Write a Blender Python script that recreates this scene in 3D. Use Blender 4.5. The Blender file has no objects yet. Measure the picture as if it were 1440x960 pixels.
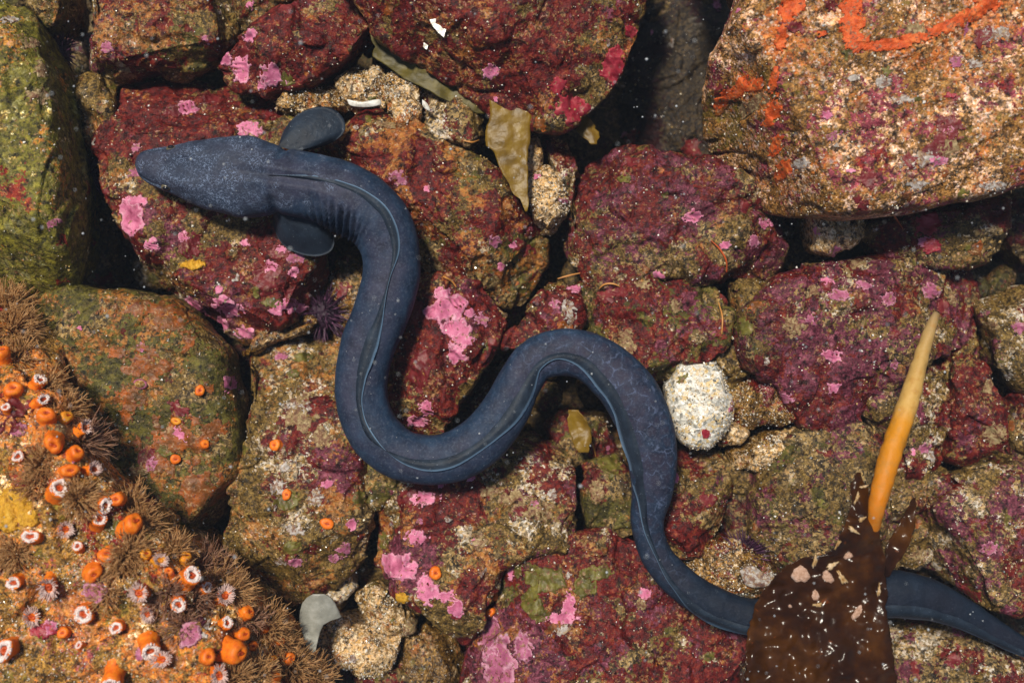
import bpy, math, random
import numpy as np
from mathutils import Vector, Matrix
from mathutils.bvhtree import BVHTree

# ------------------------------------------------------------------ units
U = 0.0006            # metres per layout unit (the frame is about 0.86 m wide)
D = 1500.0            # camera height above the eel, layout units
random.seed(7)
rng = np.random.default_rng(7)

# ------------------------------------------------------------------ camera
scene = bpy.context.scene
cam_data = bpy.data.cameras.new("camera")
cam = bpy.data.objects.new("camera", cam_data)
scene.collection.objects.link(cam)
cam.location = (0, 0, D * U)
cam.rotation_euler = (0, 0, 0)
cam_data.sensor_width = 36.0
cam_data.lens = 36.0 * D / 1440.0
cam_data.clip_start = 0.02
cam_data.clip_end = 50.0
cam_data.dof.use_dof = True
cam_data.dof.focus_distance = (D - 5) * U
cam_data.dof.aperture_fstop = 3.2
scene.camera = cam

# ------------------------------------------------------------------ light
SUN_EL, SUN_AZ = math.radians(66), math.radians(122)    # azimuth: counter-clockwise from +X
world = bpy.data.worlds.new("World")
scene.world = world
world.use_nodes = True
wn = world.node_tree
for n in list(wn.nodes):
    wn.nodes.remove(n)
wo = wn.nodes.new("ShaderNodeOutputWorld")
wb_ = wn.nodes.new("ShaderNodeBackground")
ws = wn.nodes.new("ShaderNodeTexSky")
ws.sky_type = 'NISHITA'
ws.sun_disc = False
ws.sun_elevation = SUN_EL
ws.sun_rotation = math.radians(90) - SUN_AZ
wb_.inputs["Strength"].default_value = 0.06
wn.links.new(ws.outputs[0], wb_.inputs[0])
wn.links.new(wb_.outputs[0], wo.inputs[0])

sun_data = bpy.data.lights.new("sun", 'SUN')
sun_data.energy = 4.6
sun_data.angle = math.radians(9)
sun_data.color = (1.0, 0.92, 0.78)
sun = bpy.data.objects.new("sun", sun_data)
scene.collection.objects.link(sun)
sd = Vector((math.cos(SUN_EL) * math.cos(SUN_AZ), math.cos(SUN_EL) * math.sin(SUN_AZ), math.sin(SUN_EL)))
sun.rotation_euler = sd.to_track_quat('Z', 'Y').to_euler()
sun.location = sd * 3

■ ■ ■

> [Task]: Restate each line from the start of the listing through the line bearing "scene.camera = cam" word for word. Drop the pictures.

> [The answer]:
Write a Blender Python script that recreates this scene in 3D. Use Blender 4.5. The Blender file has no objects yet. Measure the picture as if it were 1440x960 pixels.
import bpy, math, random
import numpy as np
from mathutils import Vector, Matrix
from mathutils.bvhtree import BVHTree

# ------------------------------------------------------------------ units
U = 0.0006            # metres per layout unit (the frame is about 0.86 m wide)
D = 1500.0            # camera height above the eel, layout units
random.seed(7)
rng = np.random.default_rng(7)

# ------------------------------------------------------------------ camera
scene = bpy.context.scene
cam_data = bpy.data.cameras.new("camera")
cam = bpy.data.objects.new("camera", cam_data)
scene.collection.objects.link(cam)
cam.location = (0, 0, D * U)
cam.rotation_euler = (0, 0, 0)
cam_data.sensor_width = 36.0
cam_data.lens = 36.0 * D / 1440.0
cam_data.clip_start = 0.02
cam_data.clip_end = 50.0
cam_data.dof.use_dof = True
cam_data.dof.focus_distance = (D - 5) * U
cam_data.dof.aperture_fstop = 3.2
scene.camera = cam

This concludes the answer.